#### Material for this task:
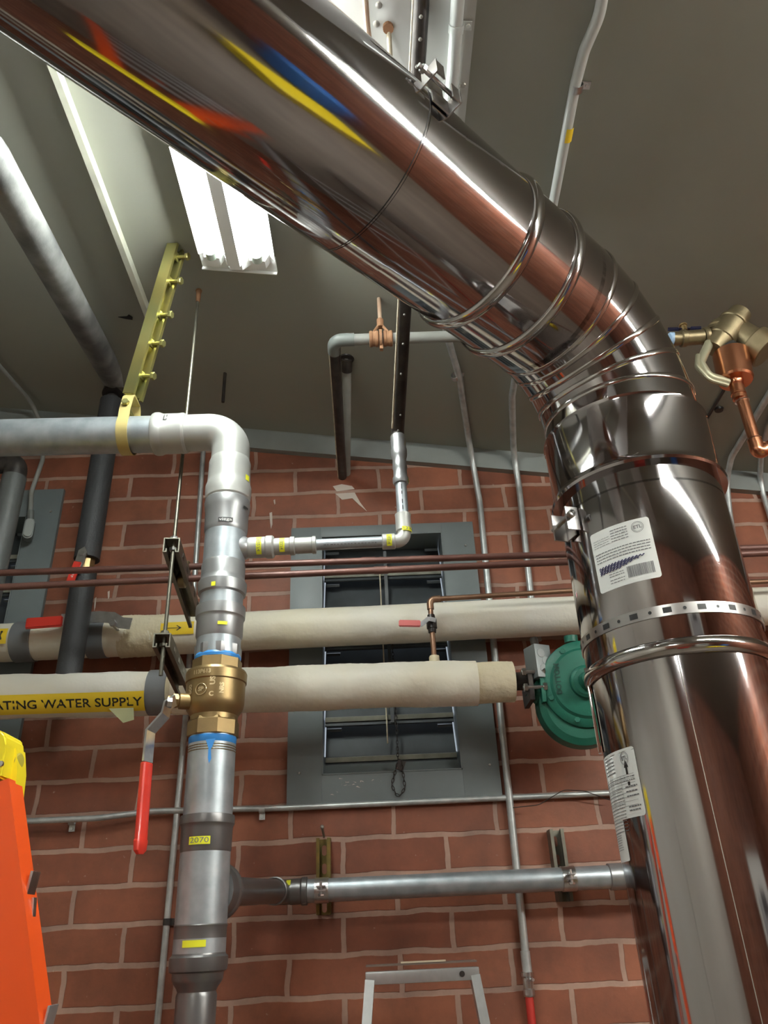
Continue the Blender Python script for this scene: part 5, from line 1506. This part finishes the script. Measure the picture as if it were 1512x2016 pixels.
mb = MB(); mb.lathe([(0, .005), (.003, .004)], at(952, 1973, AY - .006), (0, -1, 0), n=10); mb.build('rivet', screw_m, al)

# ================================================================== CEILING LIGHTS
def light_fixture(name, x, y0, L, drop, label, m, w=.222, group=None, along_x=False):
    """two-tube strip light; near end at y0 (wall side), running towards -y"""
    z = ceil_z(x) - drop
    sl = Vector((1, 0, -.145)).normalized(); nz = Vector((.145, 0, 1)).normalized(); yv = Vector((0, -1, 0))
    if along_x: sl, yv = Vector((0, 1, 0)), Vector((1, 0, -.145)).normalized()
    o = Vector((x, y0, z))
    f = thing(name, o, label, 'ceiling light', group)
    # body above, reflector plate with raised centre ridge
    MB().prism([(-.055, .0), (.055, .0), (.055, drop * .98), (-.055, drop * .98)], o, sl, nz, yv, .004, L).build('housing', enam_m, f)
    h = w / 2
    prof = [(-h, -.012), (-.085, .002), (-.034, .004), (-.018, -.050), (.018, -.050), (.034, .004), (.085, .002), (h, -.012), (h, -.009), (.085, .006), (-.085, .006), (-h, -.009)]
    rf = MB().prism(prof, o, sl, nz, yv, .002, L)
    rf.prism([(-h, -.006), (h, -.006), (h, -.002), (-h, -.002)], o, sl, nz, yv, -.050, .004)
    rf.prism([(-.040, -.006), (-.018, -.034), (.018, -.034), (.040, -.006)], o, sl, nz, yv, -.026, .002)
    rf.build('reflector', enam_m, f)
    for yy in (0, L):
        d0, d1 = (yy - .014, yy + .014) if yy == 0 else (yy - .014, yy)
        for s in (-1, 1):
            MB().prism([(s * .044, -.034), (s * .088, -.034), (s * .096, -.004), (s * .036, -.004)], o, sl, nz, yv, d0, d1).build('lamp_holder', enam_m, f)
    MB().prism([(-h, -.016), (h, -.016), (h, -.002), (-h, -.002)], o, sl, nz, yv, -.053, -.050).build('end_plate', enam_m, f)
    for s in (-1, 1):
        a = o + sl * (s * .066) + nz * -.030
        t = MB().tube([a + yv * .020, a + yv * (L - .02)], .0150, 24).build('fluorescent_tube', m, f)
        for u0, u1 in ((.012, .034), (L - .034, L - .012)): MB().tube([a + yv * u0, a + yv * u1], .0155, 24).build('tube_cap', mat('tube_cap', (.55, .62, .55), .4, .3), t)
    return f
fo = on_ceiling(467, 506, .075)
light_fixture('strip_light', fo.x, fo.y, 1.22, .065, 'lit two-tube fluorescent strip light on the ceiling beyond the flue', tube_m)
light_fixture('strip_light', .92, -2.50, 2.42, .065, 'long two-tube fluorescent strip light above and right of the viewer', rtube_m, along_x=True)
light_fixture('strip_light', -.9, -4.6, 1.22, .065, 'two-tube fluorescent strip light at the back of the room', rtube_m)

# ================================================================== THINGS BEHIND THE VIEWER (added for the colours they mirror in the flue)
bl = thing('boiler', (1.5, -5.6, 0), 'pale grey boiler cabinet added behind the viewer for the flue reflection', 'boiler')
MB().box((1.5, -5.6, .95), (1.0, .9, 1.9), bevel=.02).build('cabinet', mat('boiler_jacket', (.55, .56, .52), .4), bl)
MB().box((1.5, -5.14, 1.2), (.8, .03, .9), bevel=.008).build('front_panel', greyp_m, bl)
MB().box((1.5, -5.12, 1.62), (.34, .02, .14), bevel=.004).build('control_panel', mat('panel_black', (.03, .03, .035), .3), bl)
ta = thing('expansion_tank', (2.75, -3.75, 0), 'blue steel expansion tank added behind the viewer for the flue reflection', 'tank')
MB().lathe([(.12, .12), (.16, .24), (.25, .29), (1.15, .29), (1.25, .24), (1.30, .12)], (2.75, -3.75, 0), (0, 0, 1), n=48).build('vessel', bluep_m, ta)
for a in (0, 2.1, 4.2):
    MB().tube([(2.75 + .2 * math.cos(a), -3.75 + .2 * math.sin(a), 0), (2.75 + .2 * math.cos(a), -3.75 + .2 * math.sin(a), .25)], .02, 12).build('leg', iron_m, ta)
MB().tube([(2.75, -3.75, 1.28), (2.75, -3.75, 1.5)], .022, 16).build('neck_pipe', copper_m, ta)
tc = thing('tool_cart', (.1, -4.3, 0), 'red tool cart added behind the viewer for the flue reflection', 'tool cart')
MB().box((.1, -4.3, .52), (.75, .45, .74), bevel=.01).build('cabinet', mat('red_cart', (.45, .03, .02), .35), tc)
for k in range(4):
    d = MB().box((.1, -4.07, .26 + k * .18), (.70, .015, .15), bevel=.004).build('drawer', mat('red_cart'), tc)
    MB().box((.1, -4.055, .30 + k * .18), (.6, .015, .015), bevel=.003).build('drawer_handle', alu_m, d)
for sx in (-1, 1):
    for sy in (-1, 1): MB().lathe([(-.02, .06), (.02, .06)], (.1 + sx * .3, -4.3 + sy * .16, .062), (1, 0, 0), n=20).build('caster', black_m, tc)
dr_ = MB().box((-2.585, -3.2, 1.05), (.03, .95, 2.1), bevel=.004).build('door_1', cream_m); struct(dr_)
hd = MB().box((-2.56, -2.82, 1.0), (.03, .03, .12), bevel=.004).build('door_handle', zinc_m, dr_)

jb2 = thing('job_box', (1.9, -3.0, 0), 'yellow steel job box added on the floor behind the viewer for the flue reflection', 'tool box')
MB().box((1.9, -3.0, .27), (.95, .42, .46), bevel=.012).build('body', yplas_m, jb2)
MB().box((1.9, -3.0, .53), (.99, .46, .07), bevel=.015).build('lid', yplas_m, jb2)
for s in (-1, 1):
    MB().tube(fillet([(1.9 + s * .475, -3.08, .36), (1.9 + s * .53, -3.08, .36), (1.9 + s * .53, -2.92, .36), (1.9 + s * .475, -2.92, .36)], .02, 5), .009, 10).build('handle', iron_m, jb2)
    MB().box((1.9 + s * .35, -3.0, .02), (.08, .42, .04)).build('skid', iron_m, jb2)
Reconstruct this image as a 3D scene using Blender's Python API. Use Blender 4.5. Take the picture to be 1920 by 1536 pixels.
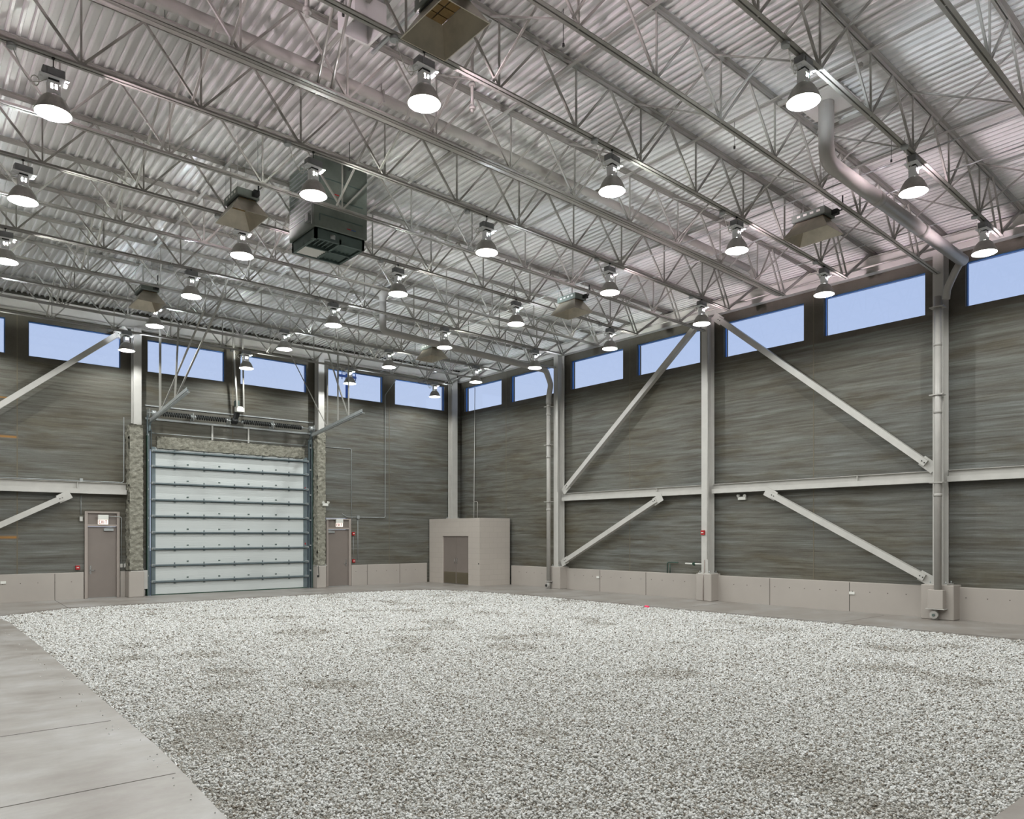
import bpy, bmesh, math, random
from mathutils import Vector, Matrix
random.seed(7)
scene = bpy.context.scene
for o in list(bpy.data.objects): bpy.data.objects.remove(o, do_unlink=True)
PI = math.pi

def lin(c):
    c = c / 255.0
    return c / 12.92 if c <= 0.04045 else ((c + 0.055) / 1.055) ** 2.4
def rgb(r, g, b): return (lin(r), lin(g), lin(b), 1.0)

# ------------------------------------------------------------------ camera
TH = math.radians(49.6)                      # viewing direction measured from +X
CAM = Vector((-18.44, -25.0, 1.9))
cam_data = bpy.data.cameras.new('camera')
cam = bpy.data.objects.new('camera', cam_data)
scene.collection.objects.link(cam)
cam.location = CAM
cam.rotation_euler = (PI / 2, 0, TH - PI / 2)
cam_data.sensor_fit = 'HORIZONTAL'
cam_data.sensor_width = 36.0
cam_data.lens = 36.0 * 1388.0 / 1920.0
cam_data.shift_y = 235.0 / 1920.0
cam_data.clip_end = 400
scene.camera = cam

# ------------------------------------------------------------------ world: dusk sky, exposure
world = bpy.data.worlds.new('dusk_sky'); scene.world = world
world.use_nodes = True
wn = world.node_tree; wn.nodes.clear()
wo = wn.nodes.new('ShaderNodeOutputWorld'); wb = wn.nodes.new('ShaderNodeBackground')
tc = wn.nodes.new('ShaderNodeTexCoord'); sx = wn.nodes.new('ShaderNodeSeparateXYZ')
cr = wn.nodes.new('ShaderNodeValToRGB')
cr.color_ramp.elements[0].position = 0.0; cr.color_ramp.elements[0].color = rgb(206, 218, 240)
cr.color_ramp.elements[1].position = 0.75; cr.color_ramp.elements[1].color = rgb(152, 180, 230)
e = cr.color_ramp.elements.new(0.25); e.color = rgb(182, 201, 238)
wn.links.new(tc.outputs['Generated'], sx.inputs[0]); wn.links.new(sx.outputs['Z'], cr.inputs[0])
wn.links.new(cr.outputs[0], wb.inputs[0]); wb.inputs[1].default_value = 1.0
wn.links.new(wb.outputs[0], wo.inputs[0])
EXPO = 0.0
scene.view_settings.view_transform = 'Standard'
scene.view_settings.look = 'None'
scene.view_settings.exposure = EXPO
scene.view_settings.gamma = 1.0
scene.view_settings.use_curve_mapping = False
scene.cycles.max_bounces = 7
scene.cycles.diffuse_bounces = 5
scene.cycles.use_light_tree = True
scene.cycles.sample_clamp_indirect = 6.0
GRAVEL_DENS = 3600     # stones per square metre near the camera
LAMP_W = 166.0        # watts of the bulb in each dome
NECK_W = 225.0         # light leaking from the open socket above each dome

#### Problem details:
Make an exact copy of the lines from the one containing "Reconstruct this image" to the one containing "scene.camera = cam", keeping both and leaving out every picture.

#### Solution to this task:
Reconstruct this image as a 3D scene using Blender's Python API. Use Blender 4.5. Take the picture to be 1920 by 1536 pixels.
import bpy, bmesh, math, random
from mathutils import Vector, Matrix
random.seed(7)
scene = bpy.context.scene
for o in list(bpy.data.objects): bpy.data.objects.remove(o, do_unlink=True)
PI = math.pi

def lin(c):
    c = c / 255.0
    return c / 12.92 if c <= 0.04045 else ((c + 0.055) / 1.055) ** 2.4
def rgb(r, g, b): return (lin(r), lin(g), lin(b), 1.0)

# ------------------------------------------------------------------ camera
TH = math.radians(49.6)                      # viewing direction measured from +X
CAM = Vector((-18.44, -25.0, 1.9))
cam_data = bpy.data.cameras.new('camera')
cam = bpy.data.objects.new('camera', cam_data)
scene.collection.objects.link(cam)
cam.location = CAM
cam.rotation_euler = (PI / 2, 0, TH - PI / 2)
cam_data.sensor_fit = 'HORIZONTAL'
cam_data.sensor_width = 36.0
cam_data.lens = 36.0 * 1388.0 / 1920.0
cam_data.shift_y = 235.0 / 1920.0
cam_data.clip_end = 400
scene.camera = cam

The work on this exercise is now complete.